Were you aware of this? Did you set any annotation scheme (i.e., rules/strategy in annotating) to allow that?

Sofie's tutorial assumes using entities in the relation's head/child so any pair of entities is classified as being in a relation or not. Because to be able to predict those without entities, you'd need to run some kind of crazy combinatorial explosion of all plausible pairs of tokens.

This is a very common assumption in NLP, e.g., here's a recent NLP (ACL workshop 2022) survey paper that outlined relation extraction models, highlighting that NER (aka Mention Detection) is the common earlier step to either relation identification (is there a relation between these two entities) or relation classification (what is the relationship between these two entities):

I know that you and your team did a lot of annotations, but unfortunately you likely will need to either drop or relabel those that didn't use an entity within the relationship.

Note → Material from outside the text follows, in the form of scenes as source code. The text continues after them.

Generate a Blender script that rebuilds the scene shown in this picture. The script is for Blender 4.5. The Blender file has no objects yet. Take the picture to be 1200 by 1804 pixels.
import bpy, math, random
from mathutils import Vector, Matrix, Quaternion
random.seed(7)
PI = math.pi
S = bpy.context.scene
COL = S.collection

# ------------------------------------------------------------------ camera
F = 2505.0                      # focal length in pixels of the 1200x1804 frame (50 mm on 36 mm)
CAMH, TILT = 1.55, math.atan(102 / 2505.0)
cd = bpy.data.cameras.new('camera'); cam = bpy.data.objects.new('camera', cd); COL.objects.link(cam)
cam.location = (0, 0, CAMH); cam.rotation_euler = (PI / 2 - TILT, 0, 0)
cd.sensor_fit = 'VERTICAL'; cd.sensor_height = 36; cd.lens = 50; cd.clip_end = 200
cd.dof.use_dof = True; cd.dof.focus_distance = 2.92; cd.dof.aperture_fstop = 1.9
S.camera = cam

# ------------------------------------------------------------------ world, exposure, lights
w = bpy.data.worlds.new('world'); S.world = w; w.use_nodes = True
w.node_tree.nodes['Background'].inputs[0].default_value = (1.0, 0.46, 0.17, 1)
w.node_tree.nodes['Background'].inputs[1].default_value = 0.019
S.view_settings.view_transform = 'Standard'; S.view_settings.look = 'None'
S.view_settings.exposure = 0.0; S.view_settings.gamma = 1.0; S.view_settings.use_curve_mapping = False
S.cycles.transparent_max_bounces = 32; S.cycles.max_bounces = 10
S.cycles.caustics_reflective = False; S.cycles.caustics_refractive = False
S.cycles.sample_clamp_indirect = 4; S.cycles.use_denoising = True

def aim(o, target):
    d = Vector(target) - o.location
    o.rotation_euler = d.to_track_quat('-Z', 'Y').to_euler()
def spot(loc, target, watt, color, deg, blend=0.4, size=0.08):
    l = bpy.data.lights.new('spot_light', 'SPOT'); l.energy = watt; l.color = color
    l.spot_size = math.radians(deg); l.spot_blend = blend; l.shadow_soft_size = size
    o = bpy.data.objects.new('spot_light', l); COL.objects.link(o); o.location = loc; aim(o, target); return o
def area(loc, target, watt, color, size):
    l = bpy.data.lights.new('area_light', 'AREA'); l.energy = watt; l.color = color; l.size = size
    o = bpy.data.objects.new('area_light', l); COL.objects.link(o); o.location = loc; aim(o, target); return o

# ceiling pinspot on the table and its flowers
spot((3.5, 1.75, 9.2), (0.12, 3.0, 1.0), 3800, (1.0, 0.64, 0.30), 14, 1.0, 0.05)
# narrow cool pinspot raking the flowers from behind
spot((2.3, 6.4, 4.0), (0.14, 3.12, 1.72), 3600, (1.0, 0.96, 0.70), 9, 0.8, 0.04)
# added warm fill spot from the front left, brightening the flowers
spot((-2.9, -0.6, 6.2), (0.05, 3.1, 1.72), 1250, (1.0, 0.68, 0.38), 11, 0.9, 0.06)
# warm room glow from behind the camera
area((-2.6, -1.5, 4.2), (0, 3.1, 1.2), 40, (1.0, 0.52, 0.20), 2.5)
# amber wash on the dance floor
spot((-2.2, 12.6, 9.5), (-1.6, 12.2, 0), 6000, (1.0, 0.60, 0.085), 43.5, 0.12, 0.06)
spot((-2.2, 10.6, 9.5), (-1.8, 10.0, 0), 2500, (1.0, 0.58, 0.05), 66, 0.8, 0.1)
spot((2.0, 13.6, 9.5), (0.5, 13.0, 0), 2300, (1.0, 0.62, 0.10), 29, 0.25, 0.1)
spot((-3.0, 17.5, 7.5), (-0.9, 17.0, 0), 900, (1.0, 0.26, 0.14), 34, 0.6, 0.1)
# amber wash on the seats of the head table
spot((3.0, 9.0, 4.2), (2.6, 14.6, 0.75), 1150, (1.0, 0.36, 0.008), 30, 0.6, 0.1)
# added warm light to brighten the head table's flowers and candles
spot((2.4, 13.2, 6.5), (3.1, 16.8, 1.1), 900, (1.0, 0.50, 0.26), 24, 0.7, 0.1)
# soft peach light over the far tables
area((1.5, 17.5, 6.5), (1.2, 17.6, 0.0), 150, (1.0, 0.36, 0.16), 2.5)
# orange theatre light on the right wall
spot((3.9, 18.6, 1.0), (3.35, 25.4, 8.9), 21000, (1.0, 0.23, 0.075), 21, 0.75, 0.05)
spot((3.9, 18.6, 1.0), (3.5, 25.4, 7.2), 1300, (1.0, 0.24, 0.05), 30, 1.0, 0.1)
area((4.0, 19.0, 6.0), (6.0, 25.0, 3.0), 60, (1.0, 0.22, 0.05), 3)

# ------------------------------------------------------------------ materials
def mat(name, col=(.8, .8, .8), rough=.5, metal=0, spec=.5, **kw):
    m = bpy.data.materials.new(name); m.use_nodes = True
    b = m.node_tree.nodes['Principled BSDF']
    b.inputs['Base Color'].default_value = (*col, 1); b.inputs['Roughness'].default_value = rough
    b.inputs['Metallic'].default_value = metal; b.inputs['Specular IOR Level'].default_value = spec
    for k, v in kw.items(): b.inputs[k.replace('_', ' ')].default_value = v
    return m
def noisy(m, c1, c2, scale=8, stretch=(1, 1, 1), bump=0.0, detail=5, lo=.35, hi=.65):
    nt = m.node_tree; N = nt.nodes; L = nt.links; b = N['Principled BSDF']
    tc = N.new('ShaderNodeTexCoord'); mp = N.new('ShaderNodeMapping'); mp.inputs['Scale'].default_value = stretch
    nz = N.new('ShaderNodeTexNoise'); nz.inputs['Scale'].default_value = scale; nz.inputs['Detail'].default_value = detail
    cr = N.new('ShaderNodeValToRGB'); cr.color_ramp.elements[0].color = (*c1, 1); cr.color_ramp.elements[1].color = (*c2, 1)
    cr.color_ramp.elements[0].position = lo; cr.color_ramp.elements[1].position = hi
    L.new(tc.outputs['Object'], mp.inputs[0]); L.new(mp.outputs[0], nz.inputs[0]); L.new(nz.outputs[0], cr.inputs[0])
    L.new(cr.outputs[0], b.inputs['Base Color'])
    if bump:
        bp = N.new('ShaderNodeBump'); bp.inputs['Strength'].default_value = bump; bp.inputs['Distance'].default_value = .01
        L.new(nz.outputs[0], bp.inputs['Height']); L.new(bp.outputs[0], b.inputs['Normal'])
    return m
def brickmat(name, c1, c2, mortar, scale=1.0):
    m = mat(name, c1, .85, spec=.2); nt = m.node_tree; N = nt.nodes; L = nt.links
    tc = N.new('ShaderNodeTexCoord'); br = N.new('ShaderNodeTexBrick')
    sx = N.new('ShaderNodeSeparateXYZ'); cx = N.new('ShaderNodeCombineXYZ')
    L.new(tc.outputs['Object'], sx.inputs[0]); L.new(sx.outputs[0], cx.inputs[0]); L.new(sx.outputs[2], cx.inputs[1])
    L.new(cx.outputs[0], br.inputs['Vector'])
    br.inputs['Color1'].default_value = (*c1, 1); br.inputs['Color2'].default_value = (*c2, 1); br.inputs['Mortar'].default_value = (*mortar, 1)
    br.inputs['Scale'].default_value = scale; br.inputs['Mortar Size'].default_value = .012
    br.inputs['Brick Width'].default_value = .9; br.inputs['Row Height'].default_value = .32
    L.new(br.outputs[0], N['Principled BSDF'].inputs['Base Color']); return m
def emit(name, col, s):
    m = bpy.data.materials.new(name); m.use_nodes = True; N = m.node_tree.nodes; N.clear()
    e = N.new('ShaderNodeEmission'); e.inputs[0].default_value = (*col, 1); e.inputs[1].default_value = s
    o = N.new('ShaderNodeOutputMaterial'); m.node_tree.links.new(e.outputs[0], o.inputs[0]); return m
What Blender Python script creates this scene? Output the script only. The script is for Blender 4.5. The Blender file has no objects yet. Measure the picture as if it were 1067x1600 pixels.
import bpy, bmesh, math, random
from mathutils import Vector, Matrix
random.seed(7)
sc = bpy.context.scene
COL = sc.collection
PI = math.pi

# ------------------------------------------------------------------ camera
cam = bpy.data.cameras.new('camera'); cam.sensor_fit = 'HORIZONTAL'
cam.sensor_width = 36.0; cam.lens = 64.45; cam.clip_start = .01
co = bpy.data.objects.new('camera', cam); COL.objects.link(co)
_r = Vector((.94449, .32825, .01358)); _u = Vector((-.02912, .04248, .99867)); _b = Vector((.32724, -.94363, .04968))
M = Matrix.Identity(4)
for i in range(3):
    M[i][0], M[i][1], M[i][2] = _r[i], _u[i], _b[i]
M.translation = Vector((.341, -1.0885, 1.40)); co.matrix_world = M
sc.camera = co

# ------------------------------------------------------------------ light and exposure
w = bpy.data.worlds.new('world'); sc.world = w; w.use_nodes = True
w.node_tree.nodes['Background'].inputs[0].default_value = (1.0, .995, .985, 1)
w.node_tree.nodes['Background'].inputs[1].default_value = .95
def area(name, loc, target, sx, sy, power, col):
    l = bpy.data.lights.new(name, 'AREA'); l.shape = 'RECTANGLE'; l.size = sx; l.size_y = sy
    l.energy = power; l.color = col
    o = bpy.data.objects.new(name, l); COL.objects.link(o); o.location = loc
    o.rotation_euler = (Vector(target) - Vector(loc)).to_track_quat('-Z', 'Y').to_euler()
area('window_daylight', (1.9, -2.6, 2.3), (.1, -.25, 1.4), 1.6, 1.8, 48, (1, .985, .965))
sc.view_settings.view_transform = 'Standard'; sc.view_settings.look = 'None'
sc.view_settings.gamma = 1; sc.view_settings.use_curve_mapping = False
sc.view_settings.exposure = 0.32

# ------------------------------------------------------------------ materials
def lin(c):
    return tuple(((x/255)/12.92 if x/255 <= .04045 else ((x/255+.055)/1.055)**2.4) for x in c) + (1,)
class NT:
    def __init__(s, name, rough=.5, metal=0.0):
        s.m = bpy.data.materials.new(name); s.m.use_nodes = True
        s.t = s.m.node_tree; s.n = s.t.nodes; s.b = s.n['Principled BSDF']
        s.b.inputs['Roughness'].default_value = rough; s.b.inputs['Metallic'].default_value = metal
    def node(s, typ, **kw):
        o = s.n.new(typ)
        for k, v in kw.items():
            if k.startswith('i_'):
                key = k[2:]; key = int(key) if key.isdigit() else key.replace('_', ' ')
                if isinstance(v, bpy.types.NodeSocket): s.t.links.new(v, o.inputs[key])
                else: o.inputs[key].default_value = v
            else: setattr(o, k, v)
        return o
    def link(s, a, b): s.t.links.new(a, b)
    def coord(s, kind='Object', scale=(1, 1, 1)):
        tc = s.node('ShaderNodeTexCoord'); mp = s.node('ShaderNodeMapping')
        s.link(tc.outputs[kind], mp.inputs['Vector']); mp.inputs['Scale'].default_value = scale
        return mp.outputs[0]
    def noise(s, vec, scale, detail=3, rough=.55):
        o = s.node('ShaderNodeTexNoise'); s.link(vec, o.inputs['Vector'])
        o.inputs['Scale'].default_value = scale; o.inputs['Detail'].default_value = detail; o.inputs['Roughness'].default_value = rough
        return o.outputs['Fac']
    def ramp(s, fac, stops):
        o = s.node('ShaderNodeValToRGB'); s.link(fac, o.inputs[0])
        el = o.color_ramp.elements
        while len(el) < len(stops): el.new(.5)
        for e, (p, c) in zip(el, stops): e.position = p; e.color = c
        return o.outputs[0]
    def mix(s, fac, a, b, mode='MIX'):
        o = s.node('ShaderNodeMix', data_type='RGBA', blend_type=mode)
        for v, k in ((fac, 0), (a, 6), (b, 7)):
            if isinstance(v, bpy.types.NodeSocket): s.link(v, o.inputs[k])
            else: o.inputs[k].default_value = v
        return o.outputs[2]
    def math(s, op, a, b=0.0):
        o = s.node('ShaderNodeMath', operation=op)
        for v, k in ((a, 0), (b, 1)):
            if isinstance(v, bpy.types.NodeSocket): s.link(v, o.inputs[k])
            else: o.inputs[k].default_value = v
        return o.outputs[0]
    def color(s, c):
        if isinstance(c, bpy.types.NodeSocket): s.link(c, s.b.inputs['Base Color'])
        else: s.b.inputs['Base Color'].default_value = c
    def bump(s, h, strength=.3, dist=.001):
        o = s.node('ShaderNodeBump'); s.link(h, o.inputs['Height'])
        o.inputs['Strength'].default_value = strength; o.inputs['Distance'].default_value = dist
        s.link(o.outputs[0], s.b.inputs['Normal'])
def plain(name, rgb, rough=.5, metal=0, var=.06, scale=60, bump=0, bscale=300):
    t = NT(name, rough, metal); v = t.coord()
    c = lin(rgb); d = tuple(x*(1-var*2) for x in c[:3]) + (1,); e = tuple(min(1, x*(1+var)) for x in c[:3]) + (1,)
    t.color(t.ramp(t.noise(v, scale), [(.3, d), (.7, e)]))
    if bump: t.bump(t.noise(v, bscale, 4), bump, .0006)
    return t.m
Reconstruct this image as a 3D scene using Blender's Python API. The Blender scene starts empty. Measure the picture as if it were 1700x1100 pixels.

The good news is Sofie and team (big thank you!) have crafted an updated parse_data.py example that should work now for any examples that do include entities in the relations:

# This script was derived from parse_data.py but made more generic as a template for various REL parsing needs

import json
import random
import typer
from pathlib import Path

from spacy.tokens import DocBin, Doc
from spacy.vocab import Vocab
from wasabi import Printer

msg = Printer()

# TODO: define your labels used for annotation either as "symmetrical" or "directed"
SYMM_LABELS = ["Binds"]
DIRECTED_LABELS = ["REQUIREMENT", "SUBJECT", "DOCUMENTATION"]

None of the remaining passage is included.